Milwaukee Pitching For 400 Airline Jobs

By: Rich Rovito
the Business Journal of Milwaukee




October 1, 2009

State and local government officials are putting together an incentive package aimed at attracting as many as 400 airline-related jobs to the Milwaukee area.

Republic Airways Holdings Inc., which bought Oak Creek-based Midwest Airlines earlier this year, likely will decide by the end of November where to locate the jobs, with Milwaukee competing with Denver and Indianapolis. The incentive package could be very lucrative, with Denver already committing to $1 million in job-creation and job-training tax credits.

The jobs at stake are tied to Indianapolis-based Republic’s recent purchase of Frontier Airlines of Denver. Republic purchased Frontier in a mid-August auction.

The positions include about 250 heavy maintenance and parts warehouse positions now at Denver International Airport, and 150 jobs tied to Frontier’s 150-person reservations center in Las Cruces, N.M.

“We certainly are aware of it and we are having discussions with the company,” said Tony Hozeny, spokesman for the Wisconsin Department of Commerce, Madison.

A financial incentives package has not yet been presented to Republic, Hozeny said.

“We’re still in the discussion stage,” he said.

Republic spokesman Carlo Bertolini confirmed that Milwaukee is still in the running for the jobs.

“The review process is continuing,” he said. “We’re going to make a very careful decision. It’s a decision we only get to make once.”

Not a bidding war?

Bertolini insisted that Republic isn’t trying to “stoke a bidding war” among the three cities.

“We’re just trying to manage our acquisitions,” he said.

Republic hasn’t decided if all 400 jobs will go to the same city or be split, Bertolini said.

Frontier informed its New Mexico call center employees on Sept. 28 that it planned to shut down the operation and move it elsewhere.

Frontier Airlines chief executive officer Sean Menke is heavily involved in the talks with the three cities.

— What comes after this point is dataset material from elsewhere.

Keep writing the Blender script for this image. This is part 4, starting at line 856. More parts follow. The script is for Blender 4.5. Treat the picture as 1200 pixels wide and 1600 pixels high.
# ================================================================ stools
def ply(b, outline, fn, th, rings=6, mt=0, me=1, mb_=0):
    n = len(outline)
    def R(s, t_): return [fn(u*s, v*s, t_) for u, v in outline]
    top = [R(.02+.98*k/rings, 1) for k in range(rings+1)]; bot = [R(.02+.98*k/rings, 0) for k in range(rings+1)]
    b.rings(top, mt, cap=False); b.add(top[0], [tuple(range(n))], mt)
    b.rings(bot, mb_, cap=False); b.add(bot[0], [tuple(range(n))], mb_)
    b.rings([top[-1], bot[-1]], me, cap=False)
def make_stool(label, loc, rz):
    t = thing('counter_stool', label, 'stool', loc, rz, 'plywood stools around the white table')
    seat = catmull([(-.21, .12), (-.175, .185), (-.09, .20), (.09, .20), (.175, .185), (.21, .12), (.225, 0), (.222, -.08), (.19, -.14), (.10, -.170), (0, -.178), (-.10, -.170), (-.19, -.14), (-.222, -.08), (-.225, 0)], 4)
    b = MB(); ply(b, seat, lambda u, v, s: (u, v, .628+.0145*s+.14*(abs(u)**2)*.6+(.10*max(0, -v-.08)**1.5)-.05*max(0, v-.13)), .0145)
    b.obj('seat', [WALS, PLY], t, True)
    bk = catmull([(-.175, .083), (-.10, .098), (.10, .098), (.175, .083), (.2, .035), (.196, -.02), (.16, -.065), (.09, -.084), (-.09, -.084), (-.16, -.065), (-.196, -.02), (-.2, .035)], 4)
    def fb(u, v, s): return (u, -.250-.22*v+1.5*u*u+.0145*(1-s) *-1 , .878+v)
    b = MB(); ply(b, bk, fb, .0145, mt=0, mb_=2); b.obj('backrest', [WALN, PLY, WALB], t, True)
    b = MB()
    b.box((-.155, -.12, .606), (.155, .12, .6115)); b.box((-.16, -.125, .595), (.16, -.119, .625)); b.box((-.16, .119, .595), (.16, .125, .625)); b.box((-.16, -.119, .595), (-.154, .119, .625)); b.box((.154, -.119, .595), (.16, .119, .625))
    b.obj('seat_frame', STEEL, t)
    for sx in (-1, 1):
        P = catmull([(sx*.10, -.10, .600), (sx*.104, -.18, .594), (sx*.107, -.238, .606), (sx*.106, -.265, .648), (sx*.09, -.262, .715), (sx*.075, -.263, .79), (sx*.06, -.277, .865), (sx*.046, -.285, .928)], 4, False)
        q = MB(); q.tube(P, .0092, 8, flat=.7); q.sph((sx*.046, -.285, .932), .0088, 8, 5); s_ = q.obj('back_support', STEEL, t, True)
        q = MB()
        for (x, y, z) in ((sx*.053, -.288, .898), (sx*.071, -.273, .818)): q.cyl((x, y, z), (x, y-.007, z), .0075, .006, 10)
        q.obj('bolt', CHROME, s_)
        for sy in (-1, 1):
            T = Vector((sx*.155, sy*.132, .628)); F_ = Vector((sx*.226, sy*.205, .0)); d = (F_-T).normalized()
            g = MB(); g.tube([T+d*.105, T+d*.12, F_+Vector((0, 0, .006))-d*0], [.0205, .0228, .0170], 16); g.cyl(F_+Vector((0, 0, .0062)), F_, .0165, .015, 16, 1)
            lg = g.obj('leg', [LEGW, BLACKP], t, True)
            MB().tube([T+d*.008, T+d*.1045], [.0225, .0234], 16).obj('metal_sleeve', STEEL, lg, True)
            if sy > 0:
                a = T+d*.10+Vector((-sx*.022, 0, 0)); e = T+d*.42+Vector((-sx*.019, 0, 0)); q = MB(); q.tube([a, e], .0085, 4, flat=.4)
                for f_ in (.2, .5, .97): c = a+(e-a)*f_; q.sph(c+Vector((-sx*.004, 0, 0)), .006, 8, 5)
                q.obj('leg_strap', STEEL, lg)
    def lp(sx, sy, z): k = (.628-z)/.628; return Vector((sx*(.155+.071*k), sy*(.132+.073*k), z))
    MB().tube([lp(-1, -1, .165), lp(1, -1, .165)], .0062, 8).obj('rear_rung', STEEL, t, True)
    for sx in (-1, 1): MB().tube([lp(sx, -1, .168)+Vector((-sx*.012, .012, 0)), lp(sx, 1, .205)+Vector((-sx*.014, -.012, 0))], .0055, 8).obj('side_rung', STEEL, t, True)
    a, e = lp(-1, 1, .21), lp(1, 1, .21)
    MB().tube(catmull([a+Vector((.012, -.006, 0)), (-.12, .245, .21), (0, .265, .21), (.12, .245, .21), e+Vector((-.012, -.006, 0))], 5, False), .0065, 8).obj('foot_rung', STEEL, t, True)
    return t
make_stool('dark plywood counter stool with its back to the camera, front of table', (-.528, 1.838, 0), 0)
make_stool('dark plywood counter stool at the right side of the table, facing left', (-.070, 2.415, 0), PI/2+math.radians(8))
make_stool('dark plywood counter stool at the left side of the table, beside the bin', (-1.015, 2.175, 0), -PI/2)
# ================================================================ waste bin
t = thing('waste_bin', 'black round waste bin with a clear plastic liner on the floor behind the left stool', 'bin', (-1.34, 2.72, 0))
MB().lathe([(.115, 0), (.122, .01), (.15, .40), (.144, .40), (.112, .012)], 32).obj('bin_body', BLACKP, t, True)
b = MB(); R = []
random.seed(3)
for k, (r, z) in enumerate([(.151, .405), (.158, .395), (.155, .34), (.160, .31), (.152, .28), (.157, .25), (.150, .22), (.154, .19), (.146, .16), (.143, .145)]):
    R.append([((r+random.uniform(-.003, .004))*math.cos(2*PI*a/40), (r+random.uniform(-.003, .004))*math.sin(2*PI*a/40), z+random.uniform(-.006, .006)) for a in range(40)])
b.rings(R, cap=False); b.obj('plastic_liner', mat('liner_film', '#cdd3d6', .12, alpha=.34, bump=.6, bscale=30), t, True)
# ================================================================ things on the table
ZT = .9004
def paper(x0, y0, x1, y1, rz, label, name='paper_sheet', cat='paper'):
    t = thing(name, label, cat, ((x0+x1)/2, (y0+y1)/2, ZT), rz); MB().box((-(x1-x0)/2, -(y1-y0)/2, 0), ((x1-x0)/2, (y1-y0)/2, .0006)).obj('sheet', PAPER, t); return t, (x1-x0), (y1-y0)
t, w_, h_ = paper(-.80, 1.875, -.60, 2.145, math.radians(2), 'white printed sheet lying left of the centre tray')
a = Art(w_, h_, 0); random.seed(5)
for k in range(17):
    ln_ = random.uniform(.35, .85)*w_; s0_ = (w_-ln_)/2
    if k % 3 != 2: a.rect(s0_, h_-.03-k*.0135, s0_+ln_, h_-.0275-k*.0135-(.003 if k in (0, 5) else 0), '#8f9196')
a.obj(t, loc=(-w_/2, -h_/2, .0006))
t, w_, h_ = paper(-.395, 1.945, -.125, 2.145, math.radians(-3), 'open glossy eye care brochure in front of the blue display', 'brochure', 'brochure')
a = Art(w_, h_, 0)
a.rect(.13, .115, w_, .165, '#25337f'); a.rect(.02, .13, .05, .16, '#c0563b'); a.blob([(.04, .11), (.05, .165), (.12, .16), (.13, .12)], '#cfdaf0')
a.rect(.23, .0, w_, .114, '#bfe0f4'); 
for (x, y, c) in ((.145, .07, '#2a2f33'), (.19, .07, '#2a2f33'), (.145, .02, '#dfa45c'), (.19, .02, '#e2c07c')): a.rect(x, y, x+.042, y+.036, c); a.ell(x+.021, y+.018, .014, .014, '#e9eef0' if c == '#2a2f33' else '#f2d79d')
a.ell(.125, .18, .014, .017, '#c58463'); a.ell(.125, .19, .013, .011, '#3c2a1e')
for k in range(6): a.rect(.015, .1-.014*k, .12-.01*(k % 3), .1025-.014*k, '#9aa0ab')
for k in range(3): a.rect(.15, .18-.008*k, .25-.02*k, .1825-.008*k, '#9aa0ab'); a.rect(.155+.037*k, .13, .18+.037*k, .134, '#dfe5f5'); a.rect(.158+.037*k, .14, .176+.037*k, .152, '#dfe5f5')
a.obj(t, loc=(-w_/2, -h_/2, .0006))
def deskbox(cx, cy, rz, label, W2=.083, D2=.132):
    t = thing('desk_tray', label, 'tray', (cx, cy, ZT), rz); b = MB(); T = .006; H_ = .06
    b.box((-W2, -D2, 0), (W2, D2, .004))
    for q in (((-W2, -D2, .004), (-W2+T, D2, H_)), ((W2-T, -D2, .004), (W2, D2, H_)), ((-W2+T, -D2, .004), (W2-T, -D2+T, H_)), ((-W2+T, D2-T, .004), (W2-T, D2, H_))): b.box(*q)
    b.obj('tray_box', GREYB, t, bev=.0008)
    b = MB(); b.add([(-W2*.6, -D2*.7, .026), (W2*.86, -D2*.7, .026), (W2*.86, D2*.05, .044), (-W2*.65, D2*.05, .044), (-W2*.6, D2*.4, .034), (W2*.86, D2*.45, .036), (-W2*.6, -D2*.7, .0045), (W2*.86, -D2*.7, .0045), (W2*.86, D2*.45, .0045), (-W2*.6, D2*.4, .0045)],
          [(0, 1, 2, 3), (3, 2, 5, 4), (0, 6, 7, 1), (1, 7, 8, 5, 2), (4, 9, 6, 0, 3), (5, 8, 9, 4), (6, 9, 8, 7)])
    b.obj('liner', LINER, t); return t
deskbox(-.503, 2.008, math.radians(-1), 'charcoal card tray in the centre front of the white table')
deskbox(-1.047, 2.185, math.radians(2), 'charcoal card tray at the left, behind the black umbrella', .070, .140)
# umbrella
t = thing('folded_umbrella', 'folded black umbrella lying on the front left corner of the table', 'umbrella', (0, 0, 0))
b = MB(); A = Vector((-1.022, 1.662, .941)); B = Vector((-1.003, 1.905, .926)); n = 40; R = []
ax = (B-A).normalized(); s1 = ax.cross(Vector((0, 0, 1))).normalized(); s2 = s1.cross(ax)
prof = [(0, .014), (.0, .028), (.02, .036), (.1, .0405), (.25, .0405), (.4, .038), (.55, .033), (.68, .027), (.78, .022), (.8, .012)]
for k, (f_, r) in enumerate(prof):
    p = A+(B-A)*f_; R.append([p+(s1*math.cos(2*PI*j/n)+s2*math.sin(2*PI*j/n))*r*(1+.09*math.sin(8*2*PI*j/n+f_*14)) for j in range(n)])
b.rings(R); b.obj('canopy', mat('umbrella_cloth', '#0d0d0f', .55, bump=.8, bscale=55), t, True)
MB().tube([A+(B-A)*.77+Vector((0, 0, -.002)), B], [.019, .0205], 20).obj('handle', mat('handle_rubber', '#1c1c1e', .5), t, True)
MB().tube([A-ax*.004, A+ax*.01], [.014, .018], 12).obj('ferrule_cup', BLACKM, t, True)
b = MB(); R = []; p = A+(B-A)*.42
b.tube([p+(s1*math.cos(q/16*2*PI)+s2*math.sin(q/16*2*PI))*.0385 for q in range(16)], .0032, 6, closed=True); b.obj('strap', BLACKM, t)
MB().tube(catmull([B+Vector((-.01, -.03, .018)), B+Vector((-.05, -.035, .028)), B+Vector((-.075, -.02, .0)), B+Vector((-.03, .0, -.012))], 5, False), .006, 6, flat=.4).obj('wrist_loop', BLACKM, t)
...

Menke faces a quandary: He wants to avoid emotional decisions that might lead to recommending his hometown airport over others. But he also said Denver International Airport and the city and county of Denver didn’t grant his earlier cost-saving requests as Frontier tried to pull itself out from under bankruptcy protection.

Now he wonders how much those earlier talks and lingering frustration will play in decisions about the company’s future.

“It’s an interesting sort of dilemma that the politicians are in here,” Menke said. “There’s been a lot of questions about whether they’re going to step up and support the company.”

Menke is expected to remain at the helm of Frontier while also overseeing certain functions at Midwest, such as route network planning, ticket fares, marketing and branding decisions.

Deals in the works

Colorado and Denver officials are putting together an incentives package that includes about $1 million in job-creation and job-training tax credits. The deal also includes cost reductions on things such as facility leases at the airport, which are meant to offset a city tax on aircraft maintenance parts that some airline officials have called onerous.

Republic chief executive officer Bryan Bedford has said he’s looking to make a decision on where to locate jobs quickly after receiving the three cities’ packages.

Milwaukee County Executive Scott Walker said Milwaukee 7, an economic development group for seven counties in southeast Wisconsin, has “taken the point” on the negotiations with Republic.

Jim Paetsch, director of corporate relocation, expansion and attraction for Milwaukee 7, declined to confirm that the group is negotiating with Republic about locating jobs in Milwaukee.

“It’s our policy not to comment on specific companies,” he said.

Milwaukee Mayor Tom Barrett said the city is engaged in discussions with Republic, but declined to say whether any financial incentive package has been offered to the airline holding company.

“This is an effort to grow jobs in our city,” he said. “We’re on it.”

Adding jobs takes on greater importance as the area tries to recover from a recession that cost thousands of jobs, Barrett said.

Airport is low-cost

Walker said the role of Milwaukee County, which owns General Mitchell International Airport, is to “make the airport more attractive” for airlines looking to expand their operations.

“We’re one of the few airports in the country that has shown steady growth,” Walker said.

Republic’s decision could hinge on enplanement costs — the amount airlines pay per passenger that they carry in and out of an airport. The issue has plagued airlines at Denver International Airport for years.

Those costs, which factor into how much airlines charge for tickets, stood at an average $16.85 per passenger in 1995, but have fallen to $10.59 at Denver International, DIA spokesman Jeff Green said. Frontier’s costs are below the airport average.

Walker said Mitchell’s low enplanement costs — the average is $4.64 per passenger — could work to Milwaukee’s advantage.

Efforts have been made to keep costs low at Mitchell, in part through aggressive contract negotiations with airport concession operators and through capital projects that have improved operational efficiency, Walker said.

“There’s a good case to be made just in terms of (Mitchell’s) operation,” Walker said.

The Denver Business Journal, a sister publication of The Business Journal Serving Greater Milwaukee, contributed to this report.